## WHAT YOU ARE ASKED TO DO
Reproduce every line of the listing as written, apart from the pictures.

--- START INFORMATION SUPPLIED ---

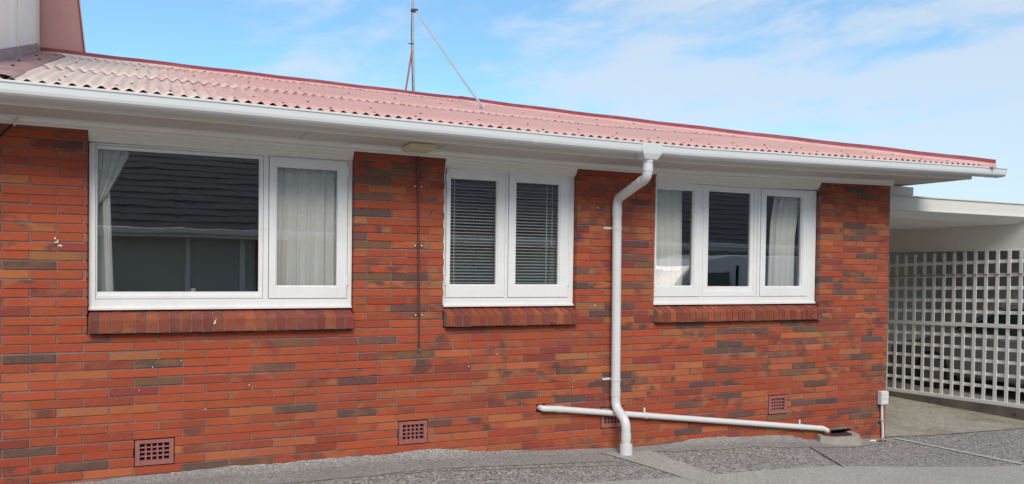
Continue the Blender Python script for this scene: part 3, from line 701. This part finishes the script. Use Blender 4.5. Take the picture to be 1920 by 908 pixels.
collar(dp, (4.306, -.062, 2.045), dz, .0432, .085); collar(dp, (4.321, -.062, .45), dz, .0432, .06); collar(dp, (4.338, -.215, .085), dz, .0432, .06)
v2 = Vector(path[4]) - Vector(path[3]); collar(dp, Vector(path[3]) + v2.normalized() * .10, v2, .0432, .02)
b = MB(); b.tube([(4.340, -.215, -.085), (4.340, -.215, .025)], .055, 28, cap=False); b.tube([(4.340, -.215, .022), (4.340, -.215, -.02)], .051, 28)
K(b, 'ground_socket', PVC, dp, smooth=True)
for z, x in ((1.90, 4.308), (.566, 4.320)):
    b = MB(); b.tube([(x, -.062, z - .012), (x, -.062, z + .012)], .0435, 28); b.box(x - .105, x, -.012, -.004, z - .010, z + .010)
    b.tube([(x - .085, -.012, z), (x - .085, -.004, z)], .005, 8); K(b, 'pipe_bracket', PVC, dp, smooth=True)
wp = empty('waste_pipe', (5.2, -.04, .15), 'thin white waste pipe sloping down across the bricks behind the downpipe', 'waste pipe')
rr_ = .0265
b = MB(); b.tube([(3.615, .05, .345), (3.618, -.036, .345), (3.75, -.037, .334), (6.80, -.037, -.052), (6.85, -.045, -.078)], rr_, 20, bend=.03); K(b, 'pipe', PVC, wp, smooth=True)
dv = Vector((6.80 - 3.75, 0, -.052 - .334)); 
for t, h in ((.008, .05), (.99, .03)):
    collar(wp, Vector((3.75, -.037, .334)) + dv * t, dv, rr_ + .0028, h)
for x, z in ((4.66, .219), (6.51, -.014)):
    b = MB(); b.tube([(x - .009, -.037, z), (x + .009, -.037, z - .002)], rr_ + .0035, 20); b.box(x - .009, x + .009, -.012, -.004, z + .024, z + .066); K(b, 'pipe_clip', PVC, wp, smooth=True)

# conduit with saddles, junction box under the soffit
cd = empty('conduit', (2.51, -.012, .88), 'thin brown conduit running up the bricks to the soffit between two windows', 'conduit')
b = MB(); b.tube([(2.520, -.0125, .885), (2.496, -.0125, 2.30), (2.492, -.0135, 2.435)], .0085, 10); K(b, 'tube', RUSTPIPE, cd, smooth=True)
b = MB(); b.box(2.508, 2.532, -.018, -.003, .868, .884); b.tube([(2.512, -.012, .87), (2.508, -.012, .90)], .006, 8); K(b, 'foot_clip', KERBM, cd)
for z, x in ((2.175, 2.499), (1.706, 2.506), (1.155, 2.516)):
    b = MB(); b.box(x - .036, x + .036, -.007, -.003, z - .006, z + .006, 0)
    for s_ in (-1, 1): b.tube([(x + s_ * .026, -.012, z), (x + s_ * .026, -.004, z)], .0062, 8, 1)
    K(b, 'saddle', [RUSTPIPE, WHITE], cd)
b = MB(); b.box(2.335, 2.545, -.345, -.10, 2.428, 2.467)
tag(b.build('junction_box', CREAM, bevel=.006), 'flat cream box under the eaves above the brown conduit', 'electrical box')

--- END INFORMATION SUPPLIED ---

## EXERCISE ANSWER
Continue the Blender Python script for this scene: part 3, from line 701. This part finishes the script. Use Blender 4.5. Take the picture to be 1920 by 908 pixels.
collar(dp, (4.306, -.062, 2.045), dz, .0432, .085); collar(dp, (4.321, -.062, .45), dz, .0432, .06); collar(dp, (4.338, -.215, .085), dz, .0432, .06)
v2 = Vector(path[4]) - Vector(path[3]); collar(dp, Vector(path[3]) + v2.normalized() * .10, v2, .0432, .02)
b = MB(); b.tube([(4.340, -.215, -.085), (4.340, -.215, .025)], .055, 28, cap=False); b.tube([(4.340, -.215, .022), (4.340, -.215, -.02)], .051, 28)
K(b, 'ground_socket', PVC, dp, smooth=True)
for z, x in ((1.90, 4.308), (.566, 4.320)):
    b = MB(); b.tube([(x, -.062, z - .012), (x, -.062, z + .012)], .0435, 28); b.box(x - .105, x, -.012, -.004, z - .010, z + .010)
    b.tube([(x - .085, -.012, z), (x - .085, -.004, z)], .005, 8); K(b, 'pipe_bracket', PVC, dp, smooth=True)
wp = empty('waste_pipe', (5.2, -.04, .15), 'thin white waste pipe sloping down across the bricks behind the downpipe', 'waste pipe')
rr_ = .0265
b = MB(); b.tube([(3.615, .05, .345), (3.618, -.036, .345), (3.75, -.037, .334), (6.80, -.037, -.052), (6.85, -.045, -.078)], rr_, 20, bend=.03); K(b, 'pipe', PVC, wp, smooth=True)
dv = Vector((6.80 - 3.75, 0, -.052 - .334)); 
for t, h in ((.008, .05), (.99, .03)):
    collar(wp, Vector((3.75, -.037, .334)) + dv * t, dv, rr_ + .0028, h)
for x, z in ((4.66, .219), (6.51, -.014)):
    b = MB(); b.tube([(x - .009, -.037, z), (x + .009, -.037, z - .002)], rr_ + .0035, 20); b.box(x - .009, x + .009, -.012, -.004, z + .024, z + .066); K(b, 'pipe_clip', PVC, wp, smooth=True)

# conduit with saddles, junction box under the soffit
cd = empty('conduit', (2.51, -.012, .88), 'thin brown conduit running up the bricks to the soffit between two windows', 'conduit')
b = MB(); b.tube([(2.520, -.0125, .885), (2.496, -.0125, 2.30), (2.492, -.0135, 2.435)], .0085, 10); K(b, 'tube', RUSTPIPE, cd, smooth=True)
b = MB(); b.box(2.508, 2.532, -.018, -.003, .868, .884); b.tube([(2.512, -.012, .87), (2.508, -.012, .90)], .006, 8); K(b, 'foot_clip', KERBM, cd)
for z, x in ((2.175, 2.499), (1.706, 2.506), (1.155, 2.516)):
    b = MB(); b.box(x - .036, x + .036, -.007, -.003, z - .006, z + .006, 0)
    for s_ in (-1, 1): b.tube([(x + s_ * .026, -.012, z), (x + s_ * .026, -.004, z)], .0062, 8, 1)
    K(b, 'saddle', [RUSTPIPE, WHITE], cd)
b = MB(); b.box(2.335, 2.545, -.345, -.10, 2.428, 2.467)
tag(b.build('junction_box', CREAM, bevel=.006), 'flat cream box under the eaves above the brown conduit', 'electrical box')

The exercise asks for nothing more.